● THE EXERCISE
Repeat every line below exactly as it reads.

● DATASET CONTENT
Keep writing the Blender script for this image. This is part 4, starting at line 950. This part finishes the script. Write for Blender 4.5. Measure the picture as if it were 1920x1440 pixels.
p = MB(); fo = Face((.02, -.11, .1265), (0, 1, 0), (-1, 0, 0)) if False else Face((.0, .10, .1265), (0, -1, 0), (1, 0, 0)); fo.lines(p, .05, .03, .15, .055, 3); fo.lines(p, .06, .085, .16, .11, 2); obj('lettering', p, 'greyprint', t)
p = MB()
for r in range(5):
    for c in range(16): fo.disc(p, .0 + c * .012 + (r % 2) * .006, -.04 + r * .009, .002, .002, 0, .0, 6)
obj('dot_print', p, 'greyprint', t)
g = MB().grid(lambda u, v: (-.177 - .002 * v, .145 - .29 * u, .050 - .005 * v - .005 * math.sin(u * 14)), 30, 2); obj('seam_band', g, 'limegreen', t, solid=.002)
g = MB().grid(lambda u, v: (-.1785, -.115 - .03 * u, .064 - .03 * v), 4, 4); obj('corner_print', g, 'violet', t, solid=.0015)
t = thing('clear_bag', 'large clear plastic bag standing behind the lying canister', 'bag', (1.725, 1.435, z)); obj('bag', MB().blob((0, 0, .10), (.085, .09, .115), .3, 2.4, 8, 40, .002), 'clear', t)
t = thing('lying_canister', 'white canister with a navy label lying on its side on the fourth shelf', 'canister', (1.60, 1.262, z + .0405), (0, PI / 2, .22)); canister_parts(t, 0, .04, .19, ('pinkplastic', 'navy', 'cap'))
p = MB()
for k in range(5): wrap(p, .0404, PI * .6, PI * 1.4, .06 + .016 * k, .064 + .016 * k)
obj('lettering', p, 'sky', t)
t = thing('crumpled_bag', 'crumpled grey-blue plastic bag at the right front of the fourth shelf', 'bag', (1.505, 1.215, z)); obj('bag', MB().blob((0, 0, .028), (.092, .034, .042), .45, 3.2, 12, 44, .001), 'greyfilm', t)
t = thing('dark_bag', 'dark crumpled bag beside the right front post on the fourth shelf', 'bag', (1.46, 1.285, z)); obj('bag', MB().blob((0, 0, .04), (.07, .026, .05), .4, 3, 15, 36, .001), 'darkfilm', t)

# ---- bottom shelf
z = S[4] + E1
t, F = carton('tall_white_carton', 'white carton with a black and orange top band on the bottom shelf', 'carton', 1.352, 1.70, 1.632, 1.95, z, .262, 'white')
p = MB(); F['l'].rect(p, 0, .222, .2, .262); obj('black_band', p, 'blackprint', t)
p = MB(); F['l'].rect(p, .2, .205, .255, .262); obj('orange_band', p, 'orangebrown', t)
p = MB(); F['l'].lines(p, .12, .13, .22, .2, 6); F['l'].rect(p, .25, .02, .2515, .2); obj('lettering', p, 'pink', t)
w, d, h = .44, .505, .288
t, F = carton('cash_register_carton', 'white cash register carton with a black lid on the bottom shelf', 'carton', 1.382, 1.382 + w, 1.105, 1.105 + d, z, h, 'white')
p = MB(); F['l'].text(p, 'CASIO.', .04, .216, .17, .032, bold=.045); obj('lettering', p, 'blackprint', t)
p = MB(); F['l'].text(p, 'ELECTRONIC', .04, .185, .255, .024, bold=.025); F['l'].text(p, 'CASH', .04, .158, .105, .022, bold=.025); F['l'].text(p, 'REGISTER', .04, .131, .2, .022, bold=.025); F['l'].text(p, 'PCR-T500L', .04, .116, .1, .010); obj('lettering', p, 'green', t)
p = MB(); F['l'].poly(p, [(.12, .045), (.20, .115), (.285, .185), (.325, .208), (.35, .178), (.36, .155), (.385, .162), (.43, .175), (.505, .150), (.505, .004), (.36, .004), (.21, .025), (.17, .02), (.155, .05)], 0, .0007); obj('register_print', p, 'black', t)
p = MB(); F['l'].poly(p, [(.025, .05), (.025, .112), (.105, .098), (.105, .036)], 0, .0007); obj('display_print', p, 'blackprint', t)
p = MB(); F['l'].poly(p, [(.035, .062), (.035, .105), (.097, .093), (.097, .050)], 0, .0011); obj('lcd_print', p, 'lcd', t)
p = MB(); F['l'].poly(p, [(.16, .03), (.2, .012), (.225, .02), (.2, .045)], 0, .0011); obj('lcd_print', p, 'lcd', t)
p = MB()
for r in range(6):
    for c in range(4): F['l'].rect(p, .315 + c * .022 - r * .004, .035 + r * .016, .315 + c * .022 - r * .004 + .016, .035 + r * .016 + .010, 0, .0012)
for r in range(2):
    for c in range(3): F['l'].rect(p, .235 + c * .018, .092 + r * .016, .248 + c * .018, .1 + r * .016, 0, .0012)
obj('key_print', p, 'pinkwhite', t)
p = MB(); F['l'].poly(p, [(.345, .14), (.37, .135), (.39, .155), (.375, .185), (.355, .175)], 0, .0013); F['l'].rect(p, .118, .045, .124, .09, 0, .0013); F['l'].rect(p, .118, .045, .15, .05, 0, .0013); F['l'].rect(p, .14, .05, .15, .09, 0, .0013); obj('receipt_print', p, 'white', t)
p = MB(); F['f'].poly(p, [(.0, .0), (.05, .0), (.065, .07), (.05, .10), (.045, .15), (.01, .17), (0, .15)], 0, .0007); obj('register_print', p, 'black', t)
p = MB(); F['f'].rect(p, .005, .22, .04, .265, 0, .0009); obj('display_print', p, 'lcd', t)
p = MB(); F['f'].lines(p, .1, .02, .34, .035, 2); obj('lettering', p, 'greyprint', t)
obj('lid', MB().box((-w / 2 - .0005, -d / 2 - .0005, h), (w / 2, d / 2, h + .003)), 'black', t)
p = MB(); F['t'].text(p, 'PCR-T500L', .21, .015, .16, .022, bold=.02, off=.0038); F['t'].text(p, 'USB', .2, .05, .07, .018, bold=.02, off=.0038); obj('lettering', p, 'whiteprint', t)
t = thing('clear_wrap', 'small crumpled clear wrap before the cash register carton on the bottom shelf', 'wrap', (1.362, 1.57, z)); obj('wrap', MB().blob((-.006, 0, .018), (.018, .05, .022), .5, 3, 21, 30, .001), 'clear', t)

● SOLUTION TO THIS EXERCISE
Keep writing the Blender script for this image. This is part 4, starting at line 950. This part finishes the script. Write for Blender 4.5. Measure the picture as if it were 1920x1440 pixels.
p = MB(); fo = Face((.02, -.11, .1265), (0, 1, 0), (-1, 0, 0)) if False else Face((.0, .10, .1265), (0, -1, 0), (1, 0, 0)); fo.lines(p, .05, .03, .15, .055, 3); fo.lines(p, .06, .085, .16, .11, 2); obj('lettering', p, 'greyprint', t)
p = MB()
for r in range(5):
    for c in range(16): fo.disc(p, .0 + c * .012 + (r % 2) * .006, -.04 + r * .009, .002, .002, 0, .0, 6)
obj('dot_print', p, 'greyprint', t)
g = MB().grid(lambda u, v: (-.177 - .002 * v, .145 - .29 * u, .050 - .005 * v - .005 * math.sin(u * 14)), 30, 2); obj('seam_band', g, 'limegreen', t, solid=.002)
g = MB().grid(lambda u, v: (-.1785, -.115 - .03 * u, .064 - .03 * v), 4, 4); obj('corner_print', g, 'violet', t, solid=.0015)
t = thing('clear_bag', 'large clear plastic bag standing behind the lying canister', 'bag', (1.725, 1.435, z)); obj('bag', MB().blob((0, 0, .10), (.085, .09, .115), .3, 2.4, 8, 40, .002), 'clear', t)
t = thing('lying_canister', 'white canister with a navy label lying on its side on the fourth shelf', 'canister', (1.60, 1.262, z + .0405), (0, PI / 2, .22)); canister_parts(t, 0, .04, .19, ('pinkplastic', 'navy', 'cap'))
p = MB()
for k in range(5): wrap(p, .0404, PI * .6, PI * 1.4, .06 + .016 * k, .064 + .016 * k)
obj('lettering', p, 'sky', t)
t = thing('crumpled_bag', 'crumpled grey-blue plastic bag at the right front of the fourth shelf', 'bag', (1.505, 1.215, z)); obj('bag', MB().blob((0, 0, .028), (.092, .034, .042), .45, 3.2, 12, 44, .001), 'greyfilm', t)
t = thing('dark_bag', 'dark crumpled bag beside the right front post on the fourth shelf', 'bag', (1.46, 1.285, z)); obj('bag', MB().blob((0, 0, .04), (.07, .026, .05), .4, 3, 15, 36, .001), 'darkfilm', t)

# ---- bottom shelf
z = S[4] + E1
t, F = carton('tall_white_carton', 'white carton with a black and orange top band on the bottom shelf', 'carton', 1.352, 1.70, 1.632, 1.95, z, .262, 'white')
p = MB(); F['l'].rect(p, 0, .222, .2, .262); obj('black_band', p, 'blackprint', t)
p = MB(); F['l'].rect(p, .2, .205, .255, .262); obj('orange_band', p, 'orangebrown', t)
p = MB(); F['l'].lines(p, .12, .13, .22, .2, 6); F['l'].rect(p, .25, .02, .2515, .2); obj('lettering', p, 'pink', t)
w, d, h = .44, .505, .288
t, F = carton('cash_register_carton', 'white cash register carton with a black lid on the bottom shelf', 'carton', 1.382, 1.382 + w, 1.105, 1.105 + d, z, h, 'white')
p = MB(); F['l'].text(p, 'CASIO.', .04, .216, .17, .032, bold=.045); obj('lettering', p, 'blackprint', t)
p = MB(); F['l'].text(p, 'ELECTRONIC', .04, .185, .255, .024, bold=.025); F['l'].text(p, 'CASH', .04, .158, .105, .022, bold=.025); F['l'].text(p, 'REGISTER', .04, .131, .2, .022, bold=.025); F['l'].text(p, 'PCR-T500L', .04, .116, .1, .010); obj('lettering', p, 'green', t)
p = MB(); F['l'].poly(p, [(.12, .045), (.20, .115), (.285, .185), (.325, .208), (.35, .178), (.36, .155), (.385, .162), (.43, .175), (.505, .150), (.505, .004), (.36, .004), (.21, .025), (.17, .02), (.155, .05)], 0, .0007); obj('register_print', p, 'black', t)
p = MB(); F['l'].poly(p, [(.025, .05), (.025, .112), (.105, .098), (.105, .036)], 0, .0007); obj('display_print', p, 'blackprint', t)
p = MB(); F['l'].poly(p, [(.035, .062), (.035, .105), (.097, .093), (.097, .050)], 0, .0011); obj('lcd_print', p, 'lcd', t)
p = MB(); F['l'].poly(p, [(.16, .03), (.2, .012), (.225, .02), (.2, .045)], 0, .0011); obj('lcd_print', p, 'lcd', t)
p = MB()
for r in range(6):
    for c in range(4): F['l'].rect(p, .315 + c * .022 - r * .004, .035 + r * .016, .315 + c * .022 - r * .004 + .016, .035 + r * .016 + .010, 0, .0012)
for r in range(2):
    for c in range(3): F['l'].rect(p, .235 + c * .018, .092 + r * .016, .248 + c * .018, .1 + r * .016, 0, .0012)
obj('key_print', p, 'pinkwhite', t)
p = MB(); F['l'].poly(p, [(.345, .14), (.37, .135), (.39, .155), (.375, .185), (.355, .175)], 0, .0013); F['l'].rect(p, .118, .045, .124, .09, 0, .0013); F['l'].rect(p, .118, .045, .15, .05, 0, .0013); F['l'].rect(p, .14, .05, .15, .09, 0, .0013); obj('receipt_print', p, 'white', t)
p = MB(); F['f'].poly(p, [(.0, .0), (.05, .0), (.065, .07), (.05, .10), (.045, .15), (.01, .17), (0, .15)], 0, .0007); obj('register_print', p, 'black', t)
p = MB(); F['f'].rect(p, .005, .22, .04, .265, 0, .0009); obj('display_print', p, 'lcd', t)
p = MB(); F['f'].lines(p, .1, .02, .34, .035, 2); obj('lettering', p, 'greyprint', t)
obj('lid', MB().box((-w / 2 - .0005, -d / 2 - .0005, h), (w / 2, d / 2, h + .003)), 'black', t)
p = MB(); F['t'].text(p, 'PCR-T500L', .21, .015, .16, .022, bold=.02, off=.0038); F['t'].text(p, 'USB', .2, .05, .07, .018, bold=.02, off=.0038); obj('lettering', p, 'whiteprint', t)
t = thing('clear_wrap', 'small crumpled clear wrap before the cash register carton on the bottom shelf', 'wrap', (1.362, 1.57, z)); obj('wrap', MB().blob((-.006, 0, .018), (.018, .05, .022), .5, 3, 21, 30, .001), 'clear', t)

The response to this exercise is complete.